Wednesday, June 1, 2016

Is Christianity Constitutionally Incapable of Forgetting?

I have noted on here several times previously my ongoing interest in the practices of remembering and forgetting, especially among Eastern Christians and Muslims with references to things like the Crusades, and the divisions between Orthodox and Catholics. I have found several recent books of use in thinking through some of these issues. None of these authors entertains any explicitly theological or "religious" interests or questions--apart from some mention of the Holocaust of course--but their works are nonetheless useful to those of us who try to grapple with theological problems such as long-standing "memories" of division and hurt at the hands of fellow Christians, or Muslims, or others.
As I continue to make my way through such books as Manuel Cruz's On the Difficulty of Living Together: Memory, Politics, and History as well as David Rieff's In Praise of Forgetting: Historical Memory and Its Ironies (and several others I have mentioned previously) there emerges a central and properly theological question hinted at in my title: is Christianity capable, is it morally permitted, to forget when its central act, when the "source and summit of the Christian life" is precisely the act of grateful remembrance, of eucharistic anamnesis, of thankful memorialization?
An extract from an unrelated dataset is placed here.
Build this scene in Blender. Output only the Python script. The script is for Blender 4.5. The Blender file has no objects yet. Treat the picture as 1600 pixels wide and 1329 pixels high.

Given such powerful weight attached to "remembrance," have many of us derived therefrom some inchoate sense that forgetting is a morally reprehensible act?

I will explore more of the implications of both books once I have finished them. For those who are interested in such questions as remembering and forgetting, especially publicly and culturally, both Rieff and Cruz have written short but powerful essays very much worth your time, and I commend them to you.